* Given data:

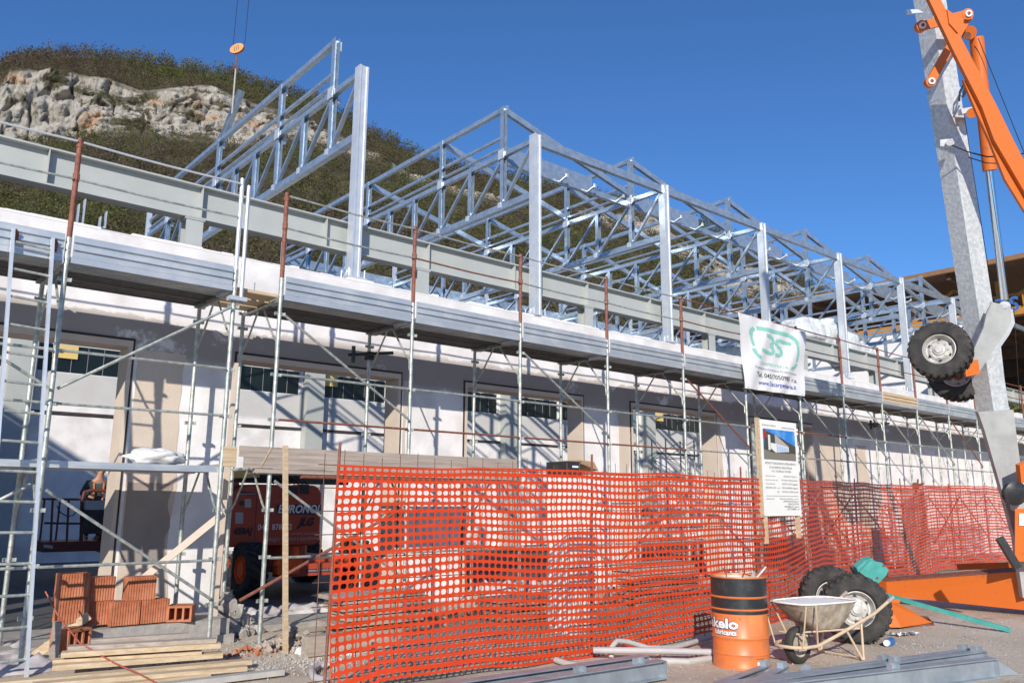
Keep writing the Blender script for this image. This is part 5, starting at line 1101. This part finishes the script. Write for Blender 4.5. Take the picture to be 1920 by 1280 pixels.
mb = MB(); mb.tube(at(437.5, 84, dep), at(437.5, 84, dep)+Vector((.25, .1, 14)), .007, 5); mb.tube(at(459, 82, dep), at(459, 82, dep)+Vector((.25, .1, 14)), .007, 5); obj('cable', mb, 'cable', hoist)
mb = MB(); mb.tube(at(444, 104, dep), at(443, 122, dep), .018, 8); mb.path([at(443, 120, dep), at(438, 126, dep), at(441, 133, dep), at(446, 130, dep), at(446, 125, dep)], .016, 6); obj('hook', mb, 'rust', hoist)
mb = MB(); mb.tube(at(442, 130, dep), at(435, 214, dep), .02, 6); obj('sling', mb, 'pvc', hoist)
mb = MB(); channel(mb, at(453, 170, dep), at(416, 264, dep+.1), .11, .14); o = obj('hoisted_rafter', mb, 'galv_truss', loc=tuple(hk)); tag(o, 'steep galvanised channel hanging from the sling over the nearest truss', 'rafter')

# ================================================================== BOOM LIFT
lf = thing('boom_lift', 'red articulated boom lift with black chevron tyres and white lettering under the planks', 'boom lift', (6.7, 14.5, 0))
YL = 14.0
def lp(px, py, y=YL): return onp(px, py, 1, y)
zt_, zb_ = lp(520, 908).z, lp(520, 1023).z; xl, xr = lp(431, 960).x, lp(603, 960).x
def rbox(x0, x1, y0, y1, z0, z1, r=.16, n=6):
    # front outline rounded at the top right and bottom right, extruded back with a slight chamfer
    pts = [(x0, z0), (x1-r*.6, z0)]+[(x1-r*.6+r*.6*math.sin(a), z0+r*.6-r*.6*math.cos(a)) for a in np.linspace(.2, 1.57, n)]+[(x1-r+r*math.cos(a), z1-r+r*math.sin(a)) for a in np.linspace(0, 1.57, n)]+[(x0+.45, z1), (x0+.25, z1-.04), (x0, z1-.13)]
    mb = MB(); k = len(pts); rings = []
    for yy, s in ((y0, .035), (y0+.04, 0), (y1-.04, 0), (y1, .035)):
        cx, cz = (x0+x1)/2, (z0+z1)/2; rings.append([(x+(cx-x)*s, yy, z+(cz-z)*s) for x, z in pts])
    mb.add([p for r_ in rings for p in r_], [(j*k+i, j*k+(i+1) % k, (j+1)*k+(i+1) % k, (j+1)*k+i) for j in range(3) for i in range(k)]+[tuple(range(k))[::-1], tuple(range(3*k, 4*k))]); return mb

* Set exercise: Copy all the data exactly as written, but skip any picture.

* Answer to the exercise:
Keep writing the Blender script for this image. This is part 5, starting at line 1101. This part finishes the script. Write for Blender 4.5. Take the picture to be 1920 by 1280 pixels.
mb = MB(); mb.tube(at(437.5, 84, dep), at(437.5, 84, dep)+Vector((.25, .1, 14)), .007, 5); mb.tube(at(459, 82, dep), at(459, 82, dep)+Vector((.25, .1, 14)), .007, 5); obj('cable', mb, 'cable', hoist)
mb = MB(); mb.tube(at(444, 104, dep), at(443, 122, dep), .018, 8); mb.path([at(443, 120, dep), at(438, 126, dep), at(441, 133, dep), at(446, 130, dep), at(446, 125, dep)], .016, 6); obj('hook', mb, 'rust', hoist)
mb = MB(); mb.tube(at(442, 130, dep), at(435, 214, dep), .02, 6); obj('sling', mb, 'pvc', hoist)
mb = MB(); channel(mb, at(453, 170, dep), at(416, 264, dep+.1), .11, .14); o = obj('hoisted_rafter', mb, 'galv_truss', loc=tuple(hk)); tag(o, 'steep galvanised channel hanging from the sling over the nearest truss', 'rafter')

# ================================================================== BOOM LIFT
lf = thing('boom_lift', 'red articulated boom lift with black chevron tyres and white lettering under the planks', 'boom lift', (6.7, 14.5, 0))
YL = 14.0
def lp(px, py, y=YL): return onp(px, py, 1, y)
zt_, zb_ = lp(520, 908).z, lp(520, 1023).z; xl, xr = lp(431, 960).x, lp(603, 960).x
def rbox(x0, x1, y0, y1, z0, z1, r=.16, n=6):
    # front outline rounded at the top right and bottom right, extruded back with a slight chamfer
    pts = [(x0, z0), (x1-r*.6, z0)]+[(x1-r*.6+r*.6*math.sin(a), z0+r*.6-r*.6*math.cos(a)) for a in np.linspace(.2, 1.57, n)]+[(x1-r+r*math.cos(a), z1-r+r*math.sin(a)) for a in np.linspace(0, 1.57, n)]+[(x0+.45, z1), (x0+.25, z1-.04), (x0, z1-.13)]
    mb = MB(); k = len(pts); rings = []
    for yy, s in ((y0, .035), (y0+.04, 0), (y1-.04, 0), (y1, .035)):
        cx, cz = (x0+x1)/2, (z0+z1)/2; rings.append([(x+(cx-x)*s, yy, z+(cz-z)*s) for x, z in pts])
    mb.add([p for r_ in rings for p in r_], [(j*k+i, j*k+(i+1) % k, (j+1)*k+(i+1) % k, (j+1)*k+i) for j in range(3) for i in range(k)]+[tuple(range(k))[::-1], tuple(range(3*k, 4*k))]); return mb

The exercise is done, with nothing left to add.